Artinya; “Menurut Ibnu Hajar Al-Haitami, orang yang memiliki 2 jari telunjuk itu dicukupkan dengan mengangkat salah satunya saja. Sedangkan menurut Imam Ramli yang dituturkan oleh Syekh Ali Syibramalisi, bahwa orang yang memiliki jari telunjuk tambahan yang serupa dengan telunjuk aslinya, maka ia mengangkat keduanya. Sehingga kalaupun kedua jari telunjuknya sama-sama asli, maka keduanya diangkat juga saat tasyahud”. (Hasyiyah As-syirwani wa al-ubbadi Ala Al-Tuhfah, 2/207).

Syekh Sulaiman Al-Bujairimi berbeda dalam masalah perinciannya, dalam Hasyiyahnya beliau menyatakan;

وَلَوْ تَعَدَّدَتْ الْمُسَبِّحَةُ فَالْعِبْرَةُ بِالْأَصْلِيَّةِ فَلَوْ كَانَتَا أَصْلِيَّتَيْنِ فَالْعِبْرَةُ بِمَا جَاوَرَ الْإِبْهَامَ، فَلَوْ قُطِعَتْ هَلْ تَقُومُ الْأُخْرَى مَقَامَهَا أَوْ لَا؟ مَحَلُّ نَظَرٍ وَالظَّاهِرُ أَنَّهَا تَقُومُ مَقَامَهَا وَلَا يُشِيرُ بِالسَّبَّابَةِ الْيُسْرَى وَإِنْ فُقِدَتْ الْيُمْنَى.

Artinya; “Jika jari telunjuknya ada banyak, maka tang dipertimbangkan adalah yang asli. Adapun ketika sama-sama asli, maka yang diangkat adalah jari telunjuk yang berada di sebelahnya jempol. Adapun ketika yang asli ini terpotong, maka jari telunjuk yang tambahan ini bisa menggantikannya saat tasyahud. Namun tetap tidak diperbolehkan menggantikannya dengan mengangkat jari telunjuk tangan kiri, ketika tangan kanan terpotong”. (Hasyiyah Al-Bujairimi Ala Al-Khatib, 2/73) 
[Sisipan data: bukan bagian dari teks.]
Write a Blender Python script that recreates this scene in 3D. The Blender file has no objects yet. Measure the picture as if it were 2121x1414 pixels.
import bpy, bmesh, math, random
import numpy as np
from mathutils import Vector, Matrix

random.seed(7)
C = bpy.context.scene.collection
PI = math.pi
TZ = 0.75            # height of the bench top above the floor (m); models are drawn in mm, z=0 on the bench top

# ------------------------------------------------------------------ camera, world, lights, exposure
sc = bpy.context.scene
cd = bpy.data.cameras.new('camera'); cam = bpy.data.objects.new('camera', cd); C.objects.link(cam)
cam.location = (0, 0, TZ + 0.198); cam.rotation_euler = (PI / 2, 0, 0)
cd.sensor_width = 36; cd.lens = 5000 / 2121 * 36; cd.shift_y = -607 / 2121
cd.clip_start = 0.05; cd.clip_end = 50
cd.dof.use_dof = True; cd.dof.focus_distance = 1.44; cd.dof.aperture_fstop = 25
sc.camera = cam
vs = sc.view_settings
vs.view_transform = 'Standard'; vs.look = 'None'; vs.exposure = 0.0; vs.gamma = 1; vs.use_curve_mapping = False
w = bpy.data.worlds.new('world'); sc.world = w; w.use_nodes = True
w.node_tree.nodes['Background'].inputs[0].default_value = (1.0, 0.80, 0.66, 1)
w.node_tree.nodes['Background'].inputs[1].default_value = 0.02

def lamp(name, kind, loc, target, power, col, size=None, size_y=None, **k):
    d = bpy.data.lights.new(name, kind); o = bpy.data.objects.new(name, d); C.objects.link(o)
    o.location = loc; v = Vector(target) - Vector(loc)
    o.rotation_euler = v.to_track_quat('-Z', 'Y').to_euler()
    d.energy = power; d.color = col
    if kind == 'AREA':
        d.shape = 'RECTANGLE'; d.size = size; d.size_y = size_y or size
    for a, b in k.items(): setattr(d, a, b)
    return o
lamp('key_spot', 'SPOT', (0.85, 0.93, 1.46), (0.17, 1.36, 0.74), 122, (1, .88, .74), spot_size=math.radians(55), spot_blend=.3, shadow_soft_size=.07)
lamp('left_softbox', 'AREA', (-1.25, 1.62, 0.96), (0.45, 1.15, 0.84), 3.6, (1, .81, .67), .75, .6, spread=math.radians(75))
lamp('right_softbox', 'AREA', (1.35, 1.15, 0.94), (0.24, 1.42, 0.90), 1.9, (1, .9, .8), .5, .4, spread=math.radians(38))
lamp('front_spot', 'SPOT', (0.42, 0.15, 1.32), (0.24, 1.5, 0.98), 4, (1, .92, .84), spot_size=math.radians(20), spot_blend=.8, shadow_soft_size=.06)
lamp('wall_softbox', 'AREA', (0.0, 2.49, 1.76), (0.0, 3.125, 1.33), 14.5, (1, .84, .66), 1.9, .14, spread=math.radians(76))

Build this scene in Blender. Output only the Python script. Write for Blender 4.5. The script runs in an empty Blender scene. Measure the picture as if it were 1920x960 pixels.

Dengan demikian bisa diketahui bahwa jika jari telunjuknya seseorang itu ada 2, maka menurut Ibnu Hajar diangkat salah satunya saja, sedangkan menurut Imam Ramli diangkat kedua-duanya.

Adapun bagi yang jari telunjuknya cuma satu, maka makruh mengangkat kedua jari (misalnya jari telunjuk sama jari tengah) saat tasyahud, karena menyalahi kesunnahan. 

Semoga penjelasan terkait hukum mengangkat 2 jari saat tasyahud bermanfaat. Wallahu a’lam bi al-shawab.